Astaire vs. Grant By G. Bruce Boyer


Astaire vs. Grant

By

G. Bruce Boyer

Funnily enough, my guess would be that Astaire is more a model for most men than Cary Grant. Most men would of course say they’d like to look like Cary Grant. But that’s not really achievable for most of us, which brings me to Astaire. He did in fact create a model for those of us in need of some perfecting.

Unlike Cary Grant, who was tall, dark, and handsome, Fred Astaire had few of the attributes we associate with a romantic hero, on or off the screen. He was almost emaciatingly slight of build (with a 35” chest, and 29” waist on a 5’8” frame), balding, with pronounced ears and a reedy voice. The writer Graham Greene compared him to Mickey Mouse, and another contemporary critic thought his face looked like an inverted Bartlett pear.

But Astaire’s was the triumph of pure style. And more than symbolize an ideal of physical handsomeness and sophisticated charm, he came to embody the idea of the New Democratic Man of the Twentieth Century, the American Century. Simply put, Astaire had the talent to construct a new model for men based on the democratic ideal of the classless aristocrat. He was a hero whose weapon was style, and that style was a distinctive casualness.

Astaire and Grant are, in a sense, at opposite ends of the style spectrum when it comes to dress. Grant came more and more to simplify his approach, to de-accesorize and remove color and pattern from his wardrobe. He came to rely on pristine cut, with no exaggeration to achieve his effect: simple grey suits, white shirts with straight-point collars, silvery neckwear, black plain oxfords. It was a performance of deconstruction in which all the elements blended together in a seamless whole. Nothing was emphasized, everything faded into a consistently harmonized column meant to move the eye quickly to the real focal point: Grant’s incredibly handsome face.

For Astaire, it was something of the opposite: the blending of the formal and the casual, and the studied use of accessories are meant to draw attention, not to the face, but to the nature of the assemblage itself, and thus the personality behind it: the soft button-down shirt (often worn purposefully but unself-consciously with a more formal d-b suit), the repp-striped tie and tie bar set at a jaunty angle, paisley silk pocket square, the bright hosiery and suede shoes, the porkpie felt fedora, the easy-fitting tweed jackets, the gray flannels and scarf worn as a belt.

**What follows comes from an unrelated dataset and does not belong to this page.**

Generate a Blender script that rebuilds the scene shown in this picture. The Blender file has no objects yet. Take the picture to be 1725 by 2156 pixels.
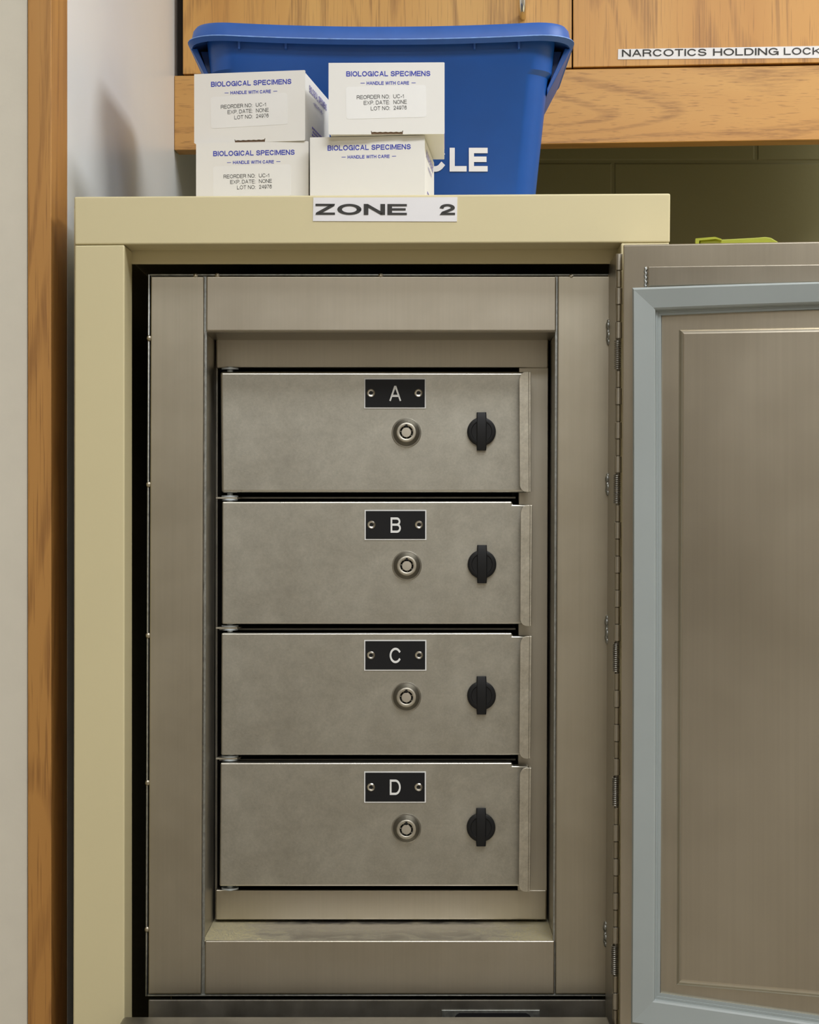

All of this bespeaks a man who knows that style is the endeavor to adjust nature. The trick is to make that adjustment seem effortless. That was Astaire’s gift.



Around 1947, shortly after The Bachelor and the Bobby Soxer , Grant arrived at a sartorially monochromatic conclusion about his wardrobe. Although he would still occasionally don a tweed jacket (in Crisis and Monkey Business, for instance), more and more his outfit of choice was a business suit in a neutral shade of grey. Astaire, on the other hand, was fond of yellow cashmere sweater vests, bright blue socks, bold glen plaid tweed sports jackets, red silk handkerchiefs. His style was an idiosyncratic blend of Savile Row and Princeton circa 1938, the first Mid-Atlantic approach to dress. Even when he wore a formal suit, it was liable to be a chalk-striped d-b flannel in navy blue or dove gray. His style was light, comfortable, and nonchalant.

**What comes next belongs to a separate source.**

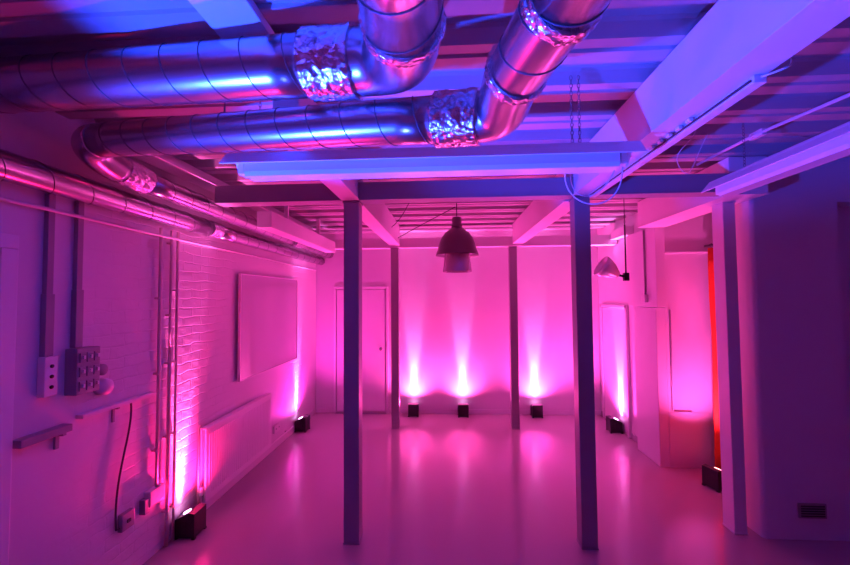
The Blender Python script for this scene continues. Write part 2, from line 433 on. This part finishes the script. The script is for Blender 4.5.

There is more a sense of studied nonchalance about Astaire. Grant looked elegant in white tie and tails, but Astaire looked elegant and comfortable. He wore them like they were pajamas and a tux as though it were a part of his everyday routine, rather than borrowed from some Prussian general. It wasn’t supposed to look perfect, it was supposed to look thrown together in a perfectly natural way. Of course, it wasn’t anything of the sort. It’s what Castiglione in The Book of the Courtier defined as “sprezzatura”, a studied casualness that hides itself in purposeful eccentricity. Astaire knew perfectly well what he was about in his dress and his music. And speaking of music, critic and novelist Stanley Crouch once defined jazz as an intensified feeling of nonchalance. It’s a good way to sum up Astaire. The intensity comes from both a sense of perfection, and from a sheer love of clothes as a medium of expression, the way a writer loves wit and the medium of words, as the 18th Century poet Alexander Pope noted:

True wit is nature to advantage dressed,
What oft was thought, but ne’er so well expressed.